Monday, March 30, 2015

Disbelief

I recently discovered something incredibly unsettling with a card I had paid off and haven't used or checked in a couple of months; my mother has been using it as if it's her own to pay off her bills and buy food. It explains why I hadn't been able to find that particular one before moving out. Although she's apparently been making payments on it, it's only the minimum due and the balance is several hundred dollars. She clearly doesn't understand how credit works, because this is the case with all of the cards in her name as well - maxed out and paying the lowest possible amount each month. The interest charge is usually enough to negate it, so the balance never goes down. And she simply does not understand that. I feel incredibly betrayed by this, especially considering she 'borrowed' $50 from me recently just to prevent the power from being turned off. I also feel like an idiot for ever trying to help her out.
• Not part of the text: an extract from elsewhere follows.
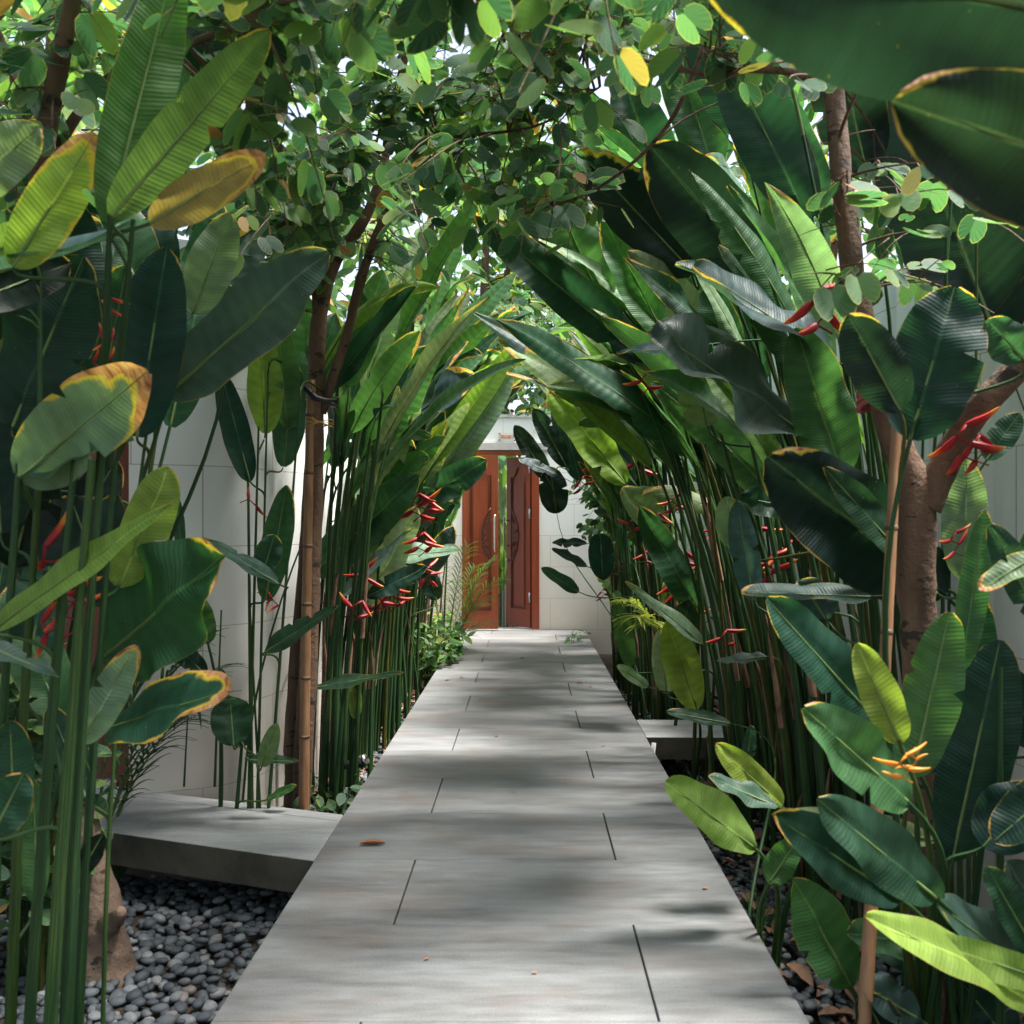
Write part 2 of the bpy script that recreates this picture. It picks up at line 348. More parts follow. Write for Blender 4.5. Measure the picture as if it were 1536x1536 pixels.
def hero(parent, bx, by, tx, ty, wpx, d, kind='mid', dd=0., bend=0, up=25, yaw=0, prof='oblong', burn=0.05, fold=.18, ripple=.010, curl=0., tears=0, root=None, dm=0., rs=.007):
    """a blade whose base and tip stand at given sight lines and distances (metres)"""
    seedn[0] += 1; sdn = seedn[0]; tears = max(tears, random.Random(sdn * 3).choice((0, 0, 1, 2)))
    b = at(bx, by, d); t = at(tx, ty, d + dd); dx, dy = tx - bx, ty - by; l = math.hypot(dx, dy)
    mx, my = (bx + tx) / 2 - dy / l * bend * 2, (by + ty) / 2 + dx / l * bend * 2
    mid = at(mx, my, d + dd / 2 + dm)
    cdir = (Vector((0, 0, CH)) - (b + t) / 2).normalized(); T = (t - b).normalized(); side = T.cross(cdir).normalized()
    nrm = cdir * math.cos(R(up)) + Vector((0, 0, 1)) * math.sin(R(up)) + side * math.sin(R(yaw))
    nn = nrm - T * nrm.dot(T); nn.normalize(); vis = max(.62, abs(nn.dot(cdir)))
    wd = wpx / F * (d + dd / 2) / vis
    o = make_leaf(parent, b, t, wd, mid, nrm, kind, burn, prof=prof, fold=fold, ripple=ripple, curl=curl, tears=tears, seed=sdn, rib=.0032 + wd * .012)
    if root is None:
        T0 = (mid - b).normalized(); best = None
        for q in ANCH.get(parent.name, []):
            dd_ = (q - b).length
            if q.z < b.z - .04 and .1 < dd_ < .75 and (best is None or dd_ < best[0]): best = (dd_, q)
        if best:
            q = best[1]; pts = cub(q, q + Vector((0, 0, best[0] * .4)), b - T0 * best[0] * .35, b + T0 * .01, 10)
            mb = MB(); mb.tube(pts, [.0058 - .0022 * i / 10 for i in range(11)], 6, 0, False); mb.build('stalk', M_STALK, parent); return o
        pl_ = parent.location; rj = random.Random(sdn); root = (pl_.x + rj.uniform(-.12, .01), pl_.y + rj.uniform(0, .25), G); rs = .0036
    if root is not None:
        g = Vector(root) if len(root) == 3 else Vector((root[0], root[1], -.3)); T0 = (mid - b).normalized()
        ht = (b - g).length
        pts = cub(g, g + Vector((0, 0, ht * .45)), b - T0 * ht * .3, b + T0 * .01, 14)
        ANCH.setdefault(parent.name, []).extend(pts[3:])
        mb = MB(); mb.tube(pts, [rs * 1.9 - rs * 1.1 * i / 14 for i in range(15)], 7, 0, False); mb.build('stalk', M_STALK, parent)
    return o
# ---------------------------------------------------------------- heliconia flower
def make_flower(parent, p, axis=None, size=.3, n=5, seed=0, orange=False):
    r = random.Random(seed); mb = MB(); axis = (axis or Vector((0, 0, -1))).normalized() * .62
    nx = axis.normalized(); side = nx.cross(Vector((r.uniform(-.4, .4), -1, r.uniform(-.2, .2)))).normalized(); nn = side.cross(nx)
    pts = []
    for i in range(n + 1): pts.append(p + axis * size * i / n + side * (.030 * size / .3) * (1 if i % 2 else -1))
    mb.tube(pts, [.010 * size / .3 * (1 - .5 * i / n) for i in range(n + 1)], 5, 0)
    for i in range(n):
        sg = 1 if i % 2 else -1; q = pts[i]; L = size * r.uniform(.45, .75) * (1 - .08 * i)
        d1 = (side * sg * r.uniform(.5, 1.1) + nx * r.uniform(-.5, .8) + nn * r.uniform(-.7, .5)).normalized()
        c = bez(q, q + d1 * L * .6 + axis * L * .12, q + d1 * L - axis * L * r.uniform(.0, .25), 8)
        mb2r = [size / .3 * (.004 + .020 * (1 - k / 8) ** .8 * min(1, .45 + k / 3)) for k in range(9)]; mb2r[-1] = .0008
        b0 = len(mb.v); mb.tube(c, mb2r, 6, 0, False)
        # flatten bract sideways and rescale uv to 0..1 along it
        for k in range(9):
            for h in range(7):
                v = Vector(mb.v[b0 + k * 7 + h]); o = v - c[k]; mb.v[b0 + k * 7 + h] = tuple(c[k] + o - nn * o.dot(nn) * .45)
    # rewrite uv.x per bract: distance / length
    k = 0
    for fi, f in enumerate(mb.f):
        for _ in f:
            mb.uv[k] = (min(1., mb.uv[k][0] / (size * .5)) if fi >= n * 5 + 2 else .1, mb.uv[k][1]); k += 1
    if orange:
        mb.uv = [(.55 + .45 * a, b) for a, b in mb.uv]
    return mb.build('flower', M_FLOWO if orange else M_FLOW, parent)
# ================================================================ SETTING
PXL, PXR, PY0 = -.844, .755, 3.06 - .6 * 7
mb = MB(); mb.box(-400, 400, -400, 400, -.42, -.32); struct(mb.build('ground', M_SOIL, smooth=False))
# path: tiles 1.2 x 0.6 and 0.4 x 0.6 over a slab
mb = MB(); g = .0016
def tile_box(mb, x0, x1, y0, y1, z0=-.03, z1=0., mi=0):
    e = .0018   # eased arris
    vs = [(x0, y0, z0), (x1, y0, z0), (x1, y1, z0), (x0, y1, z0), (x0, y0, z1 - e), (x1, y0, z1 - e), (x1, y1, z1 - e), (x0, y1, z1 - e),
          (x0 + e, y0 + e, z1), (x1 - e, y0 + e, z1), (x1 - e, y1 - e, z1), (x0 + e, y1 - e, z1)]
    mb.add(vs, [(0, 1, 5, 4), (1, 2, 6, 5), (2, 3, 7, 6), (3, 0, 4, 7), (4, 5, 9, 8), (5, 6, 10, 9), (6, 7, 11, 10), (7, 4, 8, 11), (8, 9, 10, 11)], None, mi)
k = 0; y = PY0
while y < 11.9:
    y1 = min(y + .6, 11.95); row = round((y - 3.06) / .6)
    xj = PXL + .4 if row % 2 == 0 else PXR - .4
    tile_box(mb, PXL, xj - g * 2, y + g * .8, y1 - g * .8); tile_box(mb, xj + g * 2, PXR, y + g * .8, y1 - g * .8); y += .6
mb.box(PXL + .003, PXR - .003, PY0, 11.95, -.14, -.031, 1)
mb.box(PXL + .18, PXR - .18, PY0, 11.95, -.32, -.141, 1)
struct(mb.build('path', [M_TILE, M_TEDGE], smooth=False))
# left side path (turns off at an angle toward the side door)
def slab(name, corners, zt, mats, thick=.14, joints=()):
    mb = MB(); n = len(corners); e = .003
    c = Vector((sum(p[0] for p in corners) / n, sum(p[1] for p in corners) / n))
    top = [(p[0] + (c.x - p[0]) * .004, p[1] + (c.y - p[1]) * .004, zt) for p in corners]
    sh = [(p[0], p[1], zt - e) for p in corners]; bt = [(p[0], p[1], zt - thick) for p in corners]
    mb.add(top + sh, [tuple(range(n))] + [(i, n + i, n + (i + 1) % n, (i + 1) % n) for i in range(n)], None, 0)
    mb.add(sh + bt, [(i, n + i, n + (i + 1) % n, (i + 1) % n) for i in range(n)] + [tuple(range(2 * n - 1, n - 1, -1))], None, 1)
    ins = [(c.x + (p[0] - c.x) * .5, c.y + (p[1] - c.y) * .35) for p in corners]
    mb.add([(x, y, -.33) for x, y in ins] + [(x, y, zt - thick - .001) for x, y in ins], [(i, (i + 1) % n, n + (i + 1) % n, n + i) for i in range(n)], None, 1)
    for (a, b, wd) in joints:
        a = Vector(a); b = Vector(b); s = (b - a).normalized(); s = Vector((-s.y, s.x)) * wd / 2
        mb.add([(a.x + s.x, a.y + s.y, zt + .0005), (a.x - s.x, a.y - s.y, zt + .0005), (b.x - s.x, b.y - s.y, zt + .0005), (b.x + s.x, b.y + s.y, zt + .0005)], [(0, 1, 2, 3)], None, 2)
    return struct(mb.build(name, mats, smooth=False))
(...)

Before I moved out I had paid off everything, just so I wouldn't have the extra worry of outstanding debt on top of rent. Just the idea of being that much in debt thanks to my own mother makes me feel sick.

Tuesday, March 24, 2015

Adjusting

In spite of having spent the majority of my life dealing with chronic depression, there are still times when it manages to surprise me in ways I would've never expected. Even when surrounded by loved ones on a day that's supposed to be a happy occasion, such as today, depression is a distracting presence even while I'm doing something I enjoy. In the process of discovering how to allow my 'true' self and emotion to show through, I've also discovered that it's becoming more difficult to hide the things I used to be all too good at hiding; anxiety, self-consciousness, sadness, and exhaustion to name a few.

Although I know it's not a terrible thing to show negative as well as positive emotions, I'm still adjusting to the idea that I can be myself around other people. I haven't quite gotten to the point of no longer feeling as though the world is separated between two distinct entities: 'me' and 'them'. How is it possible that even with a group of close friends I still feel like an outsider? Clearly logic can't apply to any situation dominated so thoroughly by negative thinking.

But, on a positive note, I've realized the recent spike in depression wasn't enough to overshadow everything. Being able to not only feel love, but feel loved in return is something new. What I had been experiencing before was a watered down version in comparison, apparently. It had been that way with everything except depression and self-hatred for a very long time, and I imagine the probable numbness to other strong feelings was a side effect of already being at my limit emotionally. I'm sure there were other factors involved, such as being afraid to allow anyone in and being too scared to open up, but I think it's safe to say that's no longer the case.

In all, I've felt overly emotional and conflicted ever since I moved out, but I don't regret it. I have no choice but to face the codependency issues with my mother head-on, and have just come to truly realize how bad the house was compared to living 'normally'. Now that I have a calm place to go to when feeling overwhelmed, everything else has become much easier to handle.

Tuesday, March 10, 2015

Breaking

Getting my life in order has proven to be much more difficult than I thought, and although two major events have improved it in ways that were once unimaginable, the anxiety has been at an all-time high in spite of the progress I've been making. I experienced a complete shutdown for the first time in a very long while, and found myself unable and simply not wanting to speak to anyone or do anything for several days. Interaction with anyone felt pointless, and thoughts of no longer wanting to exist have come back. Anger has returned as well. I'm told this is probably the result of directly challenging myself to live in a way completely opposite to what I'm used to. I now have the freedom to be open, sociable, honest, and no longer have wear a mask to hide who I am. If all of these things are nothing but positive, why does it feel so terrible?

What's most concerning is the fact that good experiences only help for a short time, a day at the most. After that, depression and self hatred find their way back into every waking thought. It seems uncontrollable. It's impossible to feel like I've made giant leaps in the right direction in spite of being told so by those whom I trust most. I find it difficult to avoid defining myself by their opinions, only because I feel I can no longer trust my own terrible opinion of myself.

As far as my current environment goes, it's helped immensely in calming down from the panic attacks that have been  happening almost daily. Calming down wasn't even an option in my mother's house. However, I keep catching myself in moments of dread any time I see a mess, regardless of how small. It's hard to avoid thinking I'll turn out like my mother just because I left something on the kitchen table rather than putting it away immediately. This fear arises with the most mundane things, such as noticing a pile of unfolded laundry my roommate happened to leave behind on the sofa. Seeing the sink full of dishes that were not mine. Finding dust on the kitchen counter. An endless list of things that most people don't care much about, and yet OCD mixed with the fear of becoming a hoarder makes it torturous to see anything out of place.